Science Education Research

I’ve seen a few related items in science education research recently that present a fairly coherent picture of science education, and show the value of evidence-based education research. Live demos and educational videos considered harmful — read on:

Science Teaching is about replacing, not adding

The paper title here says it all: Scientific knowledge suppresses but does not supplant earlier intuitions. A consistent theme across the research described in this post is that when you are explaining science to pupils, you are not adding totally new knowledge, in the way that you might when explaining a lesser-known historical event. When you explain forces to someone, they will already have an idea about the way the world works (drop something, and it falls to the ground), so you are trying to adjust and correct their existing understanding (falling is actually due to gravity), not start from scratch.

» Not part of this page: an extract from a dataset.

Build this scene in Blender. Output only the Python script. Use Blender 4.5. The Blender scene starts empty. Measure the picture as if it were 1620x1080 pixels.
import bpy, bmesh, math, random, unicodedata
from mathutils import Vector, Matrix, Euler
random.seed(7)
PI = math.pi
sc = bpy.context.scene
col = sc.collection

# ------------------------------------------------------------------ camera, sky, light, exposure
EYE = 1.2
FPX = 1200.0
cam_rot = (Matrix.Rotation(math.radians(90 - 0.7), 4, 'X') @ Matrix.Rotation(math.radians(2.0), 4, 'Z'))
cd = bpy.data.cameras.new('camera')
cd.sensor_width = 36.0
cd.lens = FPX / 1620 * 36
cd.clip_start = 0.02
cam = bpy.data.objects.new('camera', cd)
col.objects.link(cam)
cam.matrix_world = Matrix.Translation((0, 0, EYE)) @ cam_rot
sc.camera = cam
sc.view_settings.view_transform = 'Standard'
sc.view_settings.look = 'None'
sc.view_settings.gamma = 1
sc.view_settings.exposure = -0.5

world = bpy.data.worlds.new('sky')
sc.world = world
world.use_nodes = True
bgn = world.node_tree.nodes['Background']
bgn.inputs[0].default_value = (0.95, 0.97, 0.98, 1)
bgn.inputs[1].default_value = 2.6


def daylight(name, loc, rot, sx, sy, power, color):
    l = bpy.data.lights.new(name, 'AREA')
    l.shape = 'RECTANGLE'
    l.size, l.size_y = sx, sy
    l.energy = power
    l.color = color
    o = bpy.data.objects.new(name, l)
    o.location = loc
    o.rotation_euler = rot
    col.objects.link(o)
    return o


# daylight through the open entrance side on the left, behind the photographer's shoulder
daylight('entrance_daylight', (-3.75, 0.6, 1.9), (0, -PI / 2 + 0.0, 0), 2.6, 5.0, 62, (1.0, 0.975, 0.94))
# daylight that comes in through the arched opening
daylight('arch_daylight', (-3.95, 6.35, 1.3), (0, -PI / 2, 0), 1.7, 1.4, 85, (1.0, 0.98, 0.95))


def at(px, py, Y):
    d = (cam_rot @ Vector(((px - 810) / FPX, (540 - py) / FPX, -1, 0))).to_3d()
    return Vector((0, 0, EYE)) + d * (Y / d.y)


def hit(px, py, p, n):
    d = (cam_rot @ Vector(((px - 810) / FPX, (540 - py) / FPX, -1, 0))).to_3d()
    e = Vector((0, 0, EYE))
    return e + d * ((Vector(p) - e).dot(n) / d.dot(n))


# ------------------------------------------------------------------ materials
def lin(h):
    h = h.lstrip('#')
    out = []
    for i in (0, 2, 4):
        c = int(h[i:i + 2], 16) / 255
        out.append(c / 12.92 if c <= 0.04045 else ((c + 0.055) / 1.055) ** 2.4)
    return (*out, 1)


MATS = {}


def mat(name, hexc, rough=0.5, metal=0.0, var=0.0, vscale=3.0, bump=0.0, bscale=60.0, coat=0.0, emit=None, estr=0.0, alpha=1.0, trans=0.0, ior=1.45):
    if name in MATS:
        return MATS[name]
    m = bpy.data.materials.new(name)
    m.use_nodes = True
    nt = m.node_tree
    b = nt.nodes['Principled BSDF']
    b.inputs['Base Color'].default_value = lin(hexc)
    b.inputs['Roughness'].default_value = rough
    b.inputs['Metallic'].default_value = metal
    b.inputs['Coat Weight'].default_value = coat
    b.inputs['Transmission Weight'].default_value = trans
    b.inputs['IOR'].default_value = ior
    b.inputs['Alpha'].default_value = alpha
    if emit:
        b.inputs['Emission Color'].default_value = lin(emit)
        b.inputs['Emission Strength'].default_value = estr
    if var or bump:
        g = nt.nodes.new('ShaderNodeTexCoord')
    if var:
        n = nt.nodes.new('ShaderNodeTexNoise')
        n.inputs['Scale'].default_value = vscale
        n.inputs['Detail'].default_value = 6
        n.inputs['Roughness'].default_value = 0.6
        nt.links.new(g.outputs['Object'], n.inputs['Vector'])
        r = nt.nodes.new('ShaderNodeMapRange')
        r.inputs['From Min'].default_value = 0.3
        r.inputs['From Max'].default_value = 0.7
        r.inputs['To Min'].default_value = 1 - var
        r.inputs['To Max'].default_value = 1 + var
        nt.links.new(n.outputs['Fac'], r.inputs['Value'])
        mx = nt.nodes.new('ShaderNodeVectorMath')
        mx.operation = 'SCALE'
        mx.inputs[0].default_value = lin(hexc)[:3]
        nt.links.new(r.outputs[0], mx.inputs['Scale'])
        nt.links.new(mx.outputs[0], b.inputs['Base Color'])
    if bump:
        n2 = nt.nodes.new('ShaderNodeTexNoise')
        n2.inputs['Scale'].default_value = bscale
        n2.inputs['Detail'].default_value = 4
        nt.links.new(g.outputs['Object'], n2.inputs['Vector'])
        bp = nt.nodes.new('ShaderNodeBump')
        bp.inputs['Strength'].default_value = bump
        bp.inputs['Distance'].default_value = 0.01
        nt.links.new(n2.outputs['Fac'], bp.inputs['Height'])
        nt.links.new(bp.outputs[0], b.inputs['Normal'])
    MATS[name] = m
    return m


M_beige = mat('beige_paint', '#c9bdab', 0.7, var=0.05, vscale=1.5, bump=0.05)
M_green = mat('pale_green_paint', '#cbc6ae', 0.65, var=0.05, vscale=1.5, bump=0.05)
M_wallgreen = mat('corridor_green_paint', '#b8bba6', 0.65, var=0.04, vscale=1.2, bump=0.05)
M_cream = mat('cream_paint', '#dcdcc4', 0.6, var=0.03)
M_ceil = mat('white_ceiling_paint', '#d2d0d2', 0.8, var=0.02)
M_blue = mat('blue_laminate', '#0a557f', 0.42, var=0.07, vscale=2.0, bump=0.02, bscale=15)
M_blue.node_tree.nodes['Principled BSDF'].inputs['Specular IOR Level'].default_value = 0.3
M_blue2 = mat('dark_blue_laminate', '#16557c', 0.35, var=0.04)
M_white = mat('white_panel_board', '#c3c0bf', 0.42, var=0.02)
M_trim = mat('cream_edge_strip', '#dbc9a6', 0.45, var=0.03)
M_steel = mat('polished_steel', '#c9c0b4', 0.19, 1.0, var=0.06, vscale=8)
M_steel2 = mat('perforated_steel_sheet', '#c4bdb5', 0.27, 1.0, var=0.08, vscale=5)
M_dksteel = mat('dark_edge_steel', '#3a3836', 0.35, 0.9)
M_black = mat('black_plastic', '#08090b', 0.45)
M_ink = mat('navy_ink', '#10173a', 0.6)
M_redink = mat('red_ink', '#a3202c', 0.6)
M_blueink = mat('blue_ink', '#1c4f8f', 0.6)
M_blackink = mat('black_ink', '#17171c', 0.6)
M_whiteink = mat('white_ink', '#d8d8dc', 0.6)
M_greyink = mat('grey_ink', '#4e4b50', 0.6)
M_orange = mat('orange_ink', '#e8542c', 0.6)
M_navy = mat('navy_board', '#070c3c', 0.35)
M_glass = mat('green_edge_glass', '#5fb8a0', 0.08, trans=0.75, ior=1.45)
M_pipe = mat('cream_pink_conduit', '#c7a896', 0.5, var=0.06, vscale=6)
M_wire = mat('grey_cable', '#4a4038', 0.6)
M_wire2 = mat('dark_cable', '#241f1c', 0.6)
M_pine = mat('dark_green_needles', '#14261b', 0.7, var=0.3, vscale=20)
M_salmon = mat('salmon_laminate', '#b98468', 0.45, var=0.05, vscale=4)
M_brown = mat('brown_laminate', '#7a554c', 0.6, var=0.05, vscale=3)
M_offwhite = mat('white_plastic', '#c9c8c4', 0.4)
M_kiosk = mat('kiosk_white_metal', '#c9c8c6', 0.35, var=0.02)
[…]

The paper suggests that the old knowledge is generally not replaced, but merely suppressed, meaning people carry their original misconceptions with them forever-after.

Demonstrations don’t help

This idea that old bad knowledge hangs around cropped up again in the work of Eric Mazur (further reading on Mazur here and here). Mazur looked at the effects of live demonstrations of science, long thought to be beneficial due to their engaging nature. Mazur and colleagues found that live demonstrations generally lowered students’ marks! The students were better off with no demonstration.

Image CC BY-NC 2.0 by Larry Miller

The reason for this was that students thought they knew what was going to happen in the demo, and afterwards they would actually misremember what happened! If the students thought the liquid would turn blue, but actually it turned red, when interviewed later, they would (wrongly) say that it turned blue, just as they had (wrongly) expected.

The solution seems to be to get the students to make a prediction before the demo. Making this prediction emphasises the disagreement between their expectation and what actually happens in the demo, and hopefully makes them remember that their original idea was wrong. Judging by the first paper I mentioned, they will still carry around their original understanding, but hopefully their failed prediction will add a “but that was wrong” tag in their memory.

Videos don’t help

This notion of students wrongly confirming their knowledge crops up again with respect to videos. Derek Muller did a PhD looking at the effectiveness of science education videos, like those on the Khan academy. He has summarised his findings excellently in an 8-minute youtube video (why don’t all PhDs do this!), but here it is in text. He found that students would watch science education videos and, just like in the live demos, would think that their video confirmed their original wrong understanding. So not only did students get no benefit in their test scores, they became more confident in their wrong understanding. Another negative effect on the students! (First, do no harm!)

Prediction is mentioned in the thesis as a possible solution, but Muller’s tested and working solution was to explicitly feature common misconceptions in his videos, and then explain why they were wrong. Again, by drawing out and making explicit the disagreement between students’ misconceptions and the correct explanation, students’ scores could actually be improved.

Participants in the instructional videos discuss their conceptions.

Another theme that came up in Mazur and Muller’s work was that students who had the wrong understanding were more likely to report that they were not confused — presumably because they thought their original conceptions were correct. Students who had gotten the correct understanding (and were presumably struggling to use this to replace their original misconception)
reported that they were confused, but were actually likely to be right. So a lack of confusion is probably a bad thing!

The upshot

I find all this interesting for two reasons. Firstly, it shows that several educational techniques widely thought to be a good idea are in fact harmful. Educational videos (perfect for the flipped classroom!) and live demos reinforce students’ wrong understanding unless deliberate steps are taken to counter this; this shows the value of empirical educational research, to make sure that we are actually having a positive effect. Secondly, I wonder if any of this transfers to computing education. I’ve already written about the relevance of Mazur’s work (and see Mark Guzdial’s comment in response) — is computing close enough to science for the results to transfer? In computing, are we correcting misconceptions and existing iffy mental models as in science and maths? If so, we need to look at these issues in computing, too.

3 thoughts on “Science Education Research

  1. For computing education, my first thought is with regard to coding demos. It seems reasonable to expect similar results with respect to misconceptions. Maybe you are able to purposely try a few wrong things in your code to dispel misconceptions, but I have to say I like the idea of getting students to make predictions ahead of time better (more interactive).